Monday, May 28, 2012

Tick Tock

     These moments aren't going to happen like this very many more times.  Those were the words I kept telling myself.  I turned one way and my 14 year old daughter was asleep beside me, and turned the other to see my soon to be 10 year old.  It was the first time in a long time I could remember this happening, and I was in heaven.
     I did not expect to be trying to get both of my daughters out of my bed and into their own.  I had gone into my bedroom and turned my television on simply because I wasn't interested in what was on in the living room.  The next thing I know, I have a 9 year old with me.  This is not unusual, as lots of times she will come and spend time with me, watch T.V., and just chill.  The next thing I know, I also have a 14 year old.  That was a shocker.
     My 14 year old, Rose, and I have a good relationship, and we have some really good talks.  These talks normally come when we are driving somewhere, or are somewhere with nothing to do but talk.  For her to want to spend time with her Dad at home is rare indeed.  Sure enough though, here she was.  Lauren, my soon to be 10 year old, got up to go in the living room, so I turned to give Rose my undivided attention.

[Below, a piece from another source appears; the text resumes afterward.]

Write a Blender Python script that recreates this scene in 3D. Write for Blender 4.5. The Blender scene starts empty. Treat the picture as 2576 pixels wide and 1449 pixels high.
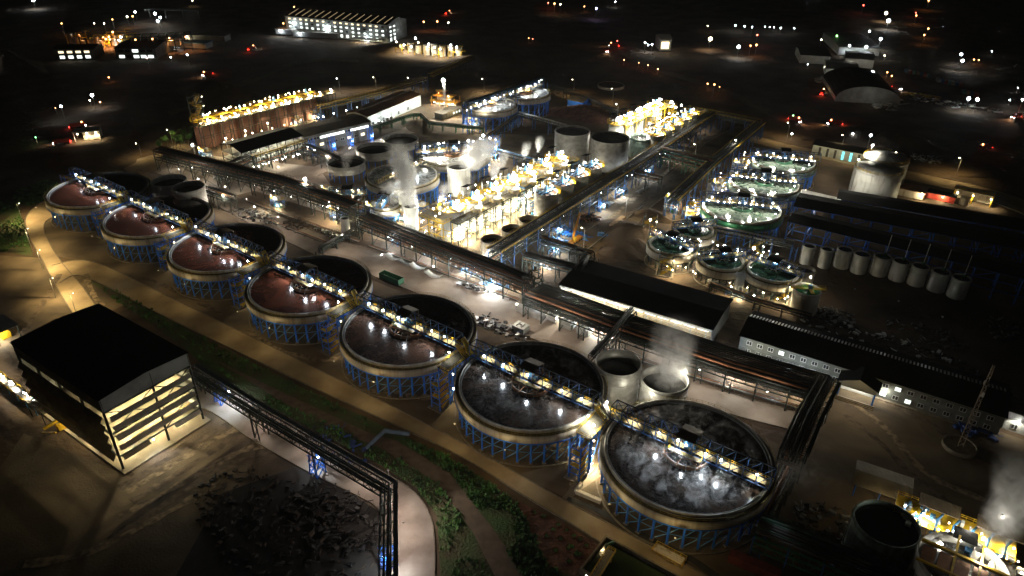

     It hit me that my little girl wasn't a little girl any more.  Somewhere along the line, she grew up on me.  I started petting her hair, like I did when she was a young child, waiting on her to tell me to stop, and then get up and go.  Much to my surprise, she looked at me contentedly and smiled.  I kept petting her until I saw her reach up and take her glasses off.  She was asleep a few seconds later.  I laid there and wondered to myself if that would be the last time we would have moments like these.  They hardly ever happen now, and she is just getting older.
     Soon after, Lauren came back in and laid down.  I petted her for a minute, and she was soon asleep also. I was content with the world in that moment.  I made sure they were gone for the night, then woke them up just enough to walk them to their beds.  A few more minutes of petting and they were out for the night.  This would have been great, but what happened next just topped everything off.  As I went to go get back on the bed, my soon to be 7 year old son came up and followed me to the bed, and laid down.  It took a little more petting, but sure enough he was soon gone too.  I carried him to his bed, stopped by to give my wife a kiss, and then headed to bed again.
     As I laid there I couldn't help but be overwhelmed by what had happened.  I have been blessed with three wonderful children, and to have those kinds of moments are priceless.  I know that they will not last forever, and so each time I cherish them more and more.  I might not do much right, but if there is one thing that I hope I can say I do well, that is being a Dad.  I can't give my kids much, but when they look back I hope and pray that they can say without a shadow of a doubt that they knew their Dad loved them.  I can leave no greater legacy.